Şimdi de işbu koşum – cer hayvanlarının barındırıldıkları yerlere kısaca bir göz atacağız.
Istabl (ahır), binek ve yük hayvanlarının (at, eşek, deve) bağlandığı ve, metonimi olarak da, tek bir sahibin hayvanlarının tümünü ifade ediyor. Istabl, aşağı Yunancanın stablon – stablion – staulion’nun muarrebi (Arapçalaştırılması) olup bu dahi Latin stabulum’dan türemiş[1].
Merkezî İslâm ülkelerinde atları kapalı yerde tutma, ancak yerleşik olanların işi olmuş, göçebe Araplar bir ahır fikrine sahip olmamışlar; bu sonuncuların atları basit bir tente ya da çalı gölgesinde kazığa bağlanırmış. Tesadüfen bu âdet, hattâ kentler ve kervansaraylarda sürdürülmüş, buralarda hayvanlar geniş orta avluda bağlanmışlar. (Bu “sistem”, yakın zamanlara kadar Anadolu’da, büyük kentler dışında, sürmüştü. Resim 44’de, bir taşra hanının “açık hava garajı” görülür. Kentlerde ise, meselâ Kayseri’de ev sahibi, kiracı adayına evini methederken “gapıdan girdinni burnun dibinde helâ, yanında ahır” derdi – B.O.). Bu itibarla “ıstabl” tabiri, sadece sağlam katı malzemeden inşa edilmiş hayvan barınaklarına ıtlâk edilmiş[2].
Arabî “emîr”den kısaltılmış Farisî “mîr”, onun manalarını aynen taşıyor. “Mîr-Akhûr”da, Osmanlı sultanlarının ahırlarının (istabl âmire) levazım ve bakımından sorumlu memur oluyor[3]. Istabl-ı âmire’nin gerektirdiği hizmetlerin çokluğu dolayısıyla bu memuriyet ikiye ayrılmış: Küçük mîr-i akhûr ile Büyük mîr-i akhûr.
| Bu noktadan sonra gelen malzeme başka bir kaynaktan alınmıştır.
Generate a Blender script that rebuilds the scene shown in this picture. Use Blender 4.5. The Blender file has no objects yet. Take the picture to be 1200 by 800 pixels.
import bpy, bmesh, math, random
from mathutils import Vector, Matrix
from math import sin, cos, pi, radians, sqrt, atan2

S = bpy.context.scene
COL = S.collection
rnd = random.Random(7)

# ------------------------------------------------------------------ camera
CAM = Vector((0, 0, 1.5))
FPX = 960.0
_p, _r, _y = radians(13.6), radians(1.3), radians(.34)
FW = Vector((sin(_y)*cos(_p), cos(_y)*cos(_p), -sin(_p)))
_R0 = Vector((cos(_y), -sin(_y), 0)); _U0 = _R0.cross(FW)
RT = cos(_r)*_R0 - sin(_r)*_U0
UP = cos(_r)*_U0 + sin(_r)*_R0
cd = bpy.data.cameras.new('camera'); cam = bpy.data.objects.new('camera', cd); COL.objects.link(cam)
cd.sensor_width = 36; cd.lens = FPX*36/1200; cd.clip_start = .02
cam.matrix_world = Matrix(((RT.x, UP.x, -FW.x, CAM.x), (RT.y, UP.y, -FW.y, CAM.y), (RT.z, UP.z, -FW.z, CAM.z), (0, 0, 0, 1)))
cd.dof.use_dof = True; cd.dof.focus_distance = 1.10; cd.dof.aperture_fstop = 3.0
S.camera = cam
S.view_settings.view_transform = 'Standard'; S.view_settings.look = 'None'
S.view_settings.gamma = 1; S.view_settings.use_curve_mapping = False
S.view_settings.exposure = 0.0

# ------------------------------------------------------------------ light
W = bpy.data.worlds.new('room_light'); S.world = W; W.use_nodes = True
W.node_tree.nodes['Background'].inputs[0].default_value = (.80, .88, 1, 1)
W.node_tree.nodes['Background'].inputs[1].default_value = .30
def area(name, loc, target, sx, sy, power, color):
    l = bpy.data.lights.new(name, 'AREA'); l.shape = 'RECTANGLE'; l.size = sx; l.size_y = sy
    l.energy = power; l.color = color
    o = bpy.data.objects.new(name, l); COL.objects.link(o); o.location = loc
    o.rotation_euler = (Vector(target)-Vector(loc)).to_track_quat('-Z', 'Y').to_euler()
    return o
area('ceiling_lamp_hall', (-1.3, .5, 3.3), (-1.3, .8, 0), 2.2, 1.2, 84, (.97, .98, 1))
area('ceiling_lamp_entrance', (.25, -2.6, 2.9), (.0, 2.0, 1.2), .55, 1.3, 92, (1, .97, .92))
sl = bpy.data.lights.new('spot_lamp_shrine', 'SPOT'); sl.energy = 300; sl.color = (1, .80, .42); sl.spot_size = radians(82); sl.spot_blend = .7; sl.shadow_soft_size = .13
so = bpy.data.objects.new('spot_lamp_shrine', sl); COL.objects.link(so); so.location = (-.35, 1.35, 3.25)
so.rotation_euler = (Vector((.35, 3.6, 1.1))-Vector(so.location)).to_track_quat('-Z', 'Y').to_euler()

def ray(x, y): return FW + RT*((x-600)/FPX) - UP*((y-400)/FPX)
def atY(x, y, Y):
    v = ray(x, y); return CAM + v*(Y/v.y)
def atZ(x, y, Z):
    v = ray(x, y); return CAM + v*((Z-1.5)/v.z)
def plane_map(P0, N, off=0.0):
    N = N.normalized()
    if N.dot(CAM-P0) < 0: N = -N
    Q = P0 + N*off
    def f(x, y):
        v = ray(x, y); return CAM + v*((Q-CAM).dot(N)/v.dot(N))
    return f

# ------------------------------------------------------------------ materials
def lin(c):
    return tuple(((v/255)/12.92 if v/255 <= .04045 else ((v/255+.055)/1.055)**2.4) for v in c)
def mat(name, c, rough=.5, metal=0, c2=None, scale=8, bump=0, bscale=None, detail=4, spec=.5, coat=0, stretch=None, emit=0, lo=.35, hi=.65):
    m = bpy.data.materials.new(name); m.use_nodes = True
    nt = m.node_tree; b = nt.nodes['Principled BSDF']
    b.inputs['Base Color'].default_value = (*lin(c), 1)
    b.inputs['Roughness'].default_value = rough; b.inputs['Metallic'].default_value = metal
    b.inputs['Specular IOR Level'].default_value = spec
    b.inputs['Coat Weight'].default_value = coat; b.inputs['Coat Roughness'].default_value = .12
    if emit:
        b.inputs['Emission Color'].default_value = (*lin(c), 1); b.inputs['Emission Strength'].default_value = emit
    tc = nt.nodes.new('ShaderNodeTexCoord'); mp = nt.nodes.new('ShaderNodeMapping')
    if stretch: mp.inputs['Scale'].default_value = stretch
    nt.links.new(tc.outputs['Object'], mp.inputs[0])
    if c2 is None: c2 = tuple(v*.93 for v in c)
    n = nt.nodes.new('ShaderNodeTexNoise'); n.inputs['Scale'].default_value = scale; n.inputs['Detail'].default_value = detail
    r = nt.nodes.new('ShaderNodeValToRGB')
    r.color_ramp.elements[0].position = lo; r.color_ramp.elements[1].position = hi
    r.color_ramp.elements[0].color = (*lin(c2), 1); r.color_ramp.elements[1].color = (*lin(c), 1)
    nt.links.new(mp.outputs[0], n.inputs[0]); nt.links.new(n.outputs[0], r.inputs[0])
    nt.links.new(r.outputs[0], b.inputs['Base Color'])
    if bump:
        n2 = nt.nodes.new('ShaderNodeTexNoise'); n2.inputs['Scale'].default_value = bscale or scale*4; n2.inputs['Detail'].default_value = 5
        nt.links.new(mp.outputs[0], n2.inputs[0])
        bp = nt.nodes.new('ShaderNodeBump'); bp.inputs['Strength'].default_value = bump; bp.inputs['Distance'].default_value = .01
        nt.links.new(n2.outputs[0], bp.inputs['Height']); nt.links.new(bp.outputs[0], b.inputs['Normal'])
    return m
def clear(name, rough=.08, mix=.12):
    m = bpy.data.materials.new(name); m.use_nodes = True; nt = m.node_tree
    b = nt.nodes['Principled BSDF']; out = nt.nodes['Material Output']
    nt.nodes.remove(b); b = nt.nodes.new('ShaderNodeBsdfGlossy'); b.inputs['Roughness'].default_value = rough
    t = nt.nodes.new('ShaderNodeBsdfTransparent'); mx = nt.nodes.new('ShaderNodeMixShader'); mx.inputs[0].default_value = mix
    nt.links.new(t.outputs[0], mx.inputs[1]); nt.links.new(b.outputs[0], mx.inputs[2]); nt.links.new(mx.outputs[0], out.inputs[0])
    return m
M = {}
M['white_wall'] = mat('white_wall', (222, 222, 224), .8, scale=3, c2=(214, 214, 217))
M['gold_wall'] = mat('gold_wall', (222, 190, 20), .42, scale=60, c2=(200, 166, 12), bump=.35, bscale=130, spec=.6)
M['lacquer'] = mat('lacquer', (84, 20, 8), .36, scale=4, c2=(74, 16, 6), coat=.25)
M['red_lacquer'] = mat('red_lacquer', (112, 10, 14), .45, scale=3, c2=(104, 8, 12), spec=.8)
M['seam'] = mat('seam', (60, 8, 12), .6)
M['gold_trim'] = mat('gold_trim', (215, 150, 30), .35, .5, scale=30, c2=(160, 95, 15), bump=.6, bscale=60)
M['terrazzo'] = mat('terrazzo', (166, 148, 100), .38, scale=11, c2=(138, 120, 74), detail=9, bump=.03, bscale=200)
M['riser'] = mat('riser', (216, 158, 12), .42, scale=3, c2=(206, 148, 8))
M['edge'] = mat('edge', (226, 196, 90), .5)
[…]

Bunlardan her ikisi de Rikâb (üzengi) ağası rütbesini haiz olup her ne kadar işlerin çoğu Büyük mîr-i akhur tarafından görülüyorsa da, öbürü Khass âkhûr, yani padişahın özel cins atlarının bakımından sorumlu oluyordu. Büyük mîr-i âkhûr, aynı zamanda devlete ait, seferde kullanılan yük hayvanları ve develerden de sorumluydu[4]. Konuyu daha fazla uzatmıyoruz.